[Data excerpt]:
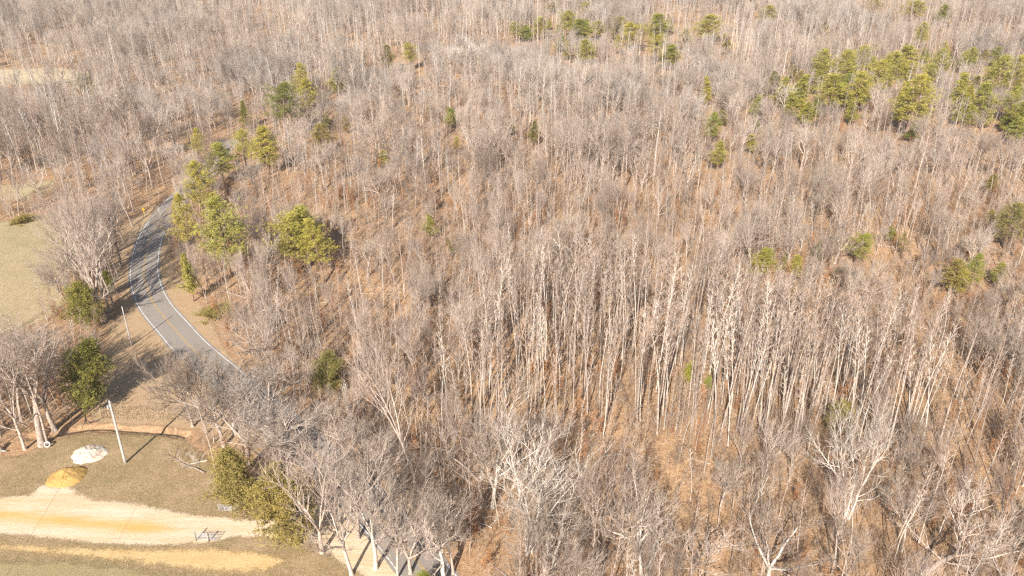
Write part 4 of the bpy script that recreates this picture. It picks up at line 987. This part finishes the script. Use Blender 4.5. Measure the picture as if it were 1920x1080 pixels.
X, Y, Z = at(272, 408); sg = empty('road_sign', (X, Y, 0), R(25)); tag(sg, 'yellow warning sign on a post left of the far road bend', 'road sign')
B = Buf(); B.box((0, 0, 1.2), (.07, .05, 2.4)); mesh_obj('post', B, M['galvanised'], sg)
B = Buf(); B.box((0, -.05, 2.35), (.6, .02, .6), ry=R(45)); mesh_obj('sign_plate', B, M['sign_yellow'], sg)
B = Buf(); B.box((0, -.05, 1.55), (.35, .02, .35)); mesh_obj('speed_plate', B, M['sign_yellow'], sg)

def log(p, q, r0, r1, m, label, name='fallen_log', stubs=5, seed=0):
    r_ = random.Random(seed); A = np.array(at(*p)); Bq = np.array(at(*q)); A[2] += r0*.8; Bq[2] += r1*.9+.05; n = 9; pts = np.array([A*(1-t)+Bq*t+np.array((r_.gauss(0, .1), r_.gauss(0, .1), .05*math.sin(t*7))) for t in np.linspace(0, 1, n)])
    root = empty(name, tuple(A)); tag(root, label, 'log'); B = Buf(); B.tube(pts-A, np.linspace(r0, r1, n), 8, True); mesh_obj('stem', B, m, root, True)
    for k in range(stubs):
        q_, d = along(pts-A, r_.uniform(.3, 1)); dd = deflect(d, R(r_.uniform(35, 70)), r_.uniform(0, 6.28)); dd[2] = abs(dd[2])*.8; B = Buf(); L = r_.uniform(1, 2.6)
        w_ = wander(q_, dd, L, 4, .15, 0, r_); B.tube(w_, np.linspace(r1*.5, .015, 5), 4)
        f = Form(); twig_fan(f, w_, 14, L*.5, .012, r_, .2, sub=2); f.flush(); B.add(*f.twig.arrays()); mesh_obj('branch', B, m, root)
log((384, 888), (318, 858), .14, .05, M['bark_pale'], 'pale fallen tree with twiggy branches lying on the yard by the left cedar', stubs=9, seed=4)
log((392, 862), (352, 872), .10, .04, M['bark_white'], 'second fallen limb tangled below the first at the yard edge', stubs=8, seed=5)
log((705, 893), (780, 928), .22, .16, M['bark_brown'], 'dark rotten log beside the road at the bottom centre', stubs=1, seed=6)
log((832, 962), (925, 990), .16, .08, M['bark_white'], 'white fallen trunk on the orange leaves below the tallest forked tree', stubs=2, seed=7)
log((385, 580), (420, 583), .08, .04, M['bark_white'], 'white fallen branch on the bank inside the road bend', stubs=2, seed=8)
X, Y, Z = at(2, 846); st = empty('tree_stump', (X, Y, 0)); tag(st, 'leaning grey stump at the left edge of the yard', 'stump'); st.rotation_euler = (0, -.35, 0)
B = Buf(); B.tube([(0, 0, -.2), (0, 0, .5), (.05, 0, 1.1), (.1, 0, 1.5)], (.55, .42, .36, .3), 11, True); mesh_obj('trunk', B, M['weathered_wood'], st, True)
B = Buf(); B.tube([(.2, -.1, .1), (.8, -.3, .0), (1.3, -.4, -.1)], (.2, .12, .05), 7, True); mesh_obj('root', B, M['weathered_wood'], st, True)
print('forms tris', sum(d['tris'] for d in FORMS.values()), {k: v['tris'] for k, v in FORMS.items()}, 'trees', len(trees), n0)

# ------------------------------------------------------------------ thin winter haze: one closed box of air round the camera and the whole wood
hb = Buf(); hb.box((0, 900, 42), (9000, 10400, 90)); hm = bpy.data.materials.new('pale_air'); hm.use_nodes = True
hn = hm.node_tree.nodes; hn.remove(hn['Principled BSDF']); pv = hn.new('ShaderNodeVolumePrincipled'); pv.inputs['Color'].default_value = (.95, .94, .93, 1)
pv.inputs['Density'].default_value = .00013; pv.inputs['Anisotropy'].default_value = .1
hm.node_tree.links.new(pv.outputs[0], hn['Material Output'].inputs['Volume'])
hz_o = mesh_obj('haze', hb, hm); tag(hz_o, 'thin pale haze over the whole winter wood', kind='stuff')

[The request]: Write out the lines from the start of the material to the line with "B = Buf(); B.box((0, -.05, 1.55), (.35, .02, .35));", inclusive and exactly. Skip the pictures.

[Written response]:
Write part 4 of the bpy script that recreates this picture. It picks up at line 987. This part finishes the script. Use Blender 4.5. Measure the picture as if it were 1920x1080 pixels.
X, Y, Z = at(272, 408); sg = empty('road_sign', (X, Y, 0), R(25)); tag(sg, 'yellow warning sign on a post left of the far road bend', 'road sign')
B = Buf(); B.box((0, 0, 1.2), (.07, .05, 2.4)); mesh_obj('post', B, M['galvanised'], sg)
B = Buf(); B.box((0, -.05, 2.35), (.6, .02, .6), ry=R(45)); mesh_obj('sign_plate', B, M['sign_yellow'], sg)
B = Buf(); B.box((0, -.05, 1.55), (.35, .02, .35)); mesh_obj('speed_plate', B, M['sign_yellow'], sg)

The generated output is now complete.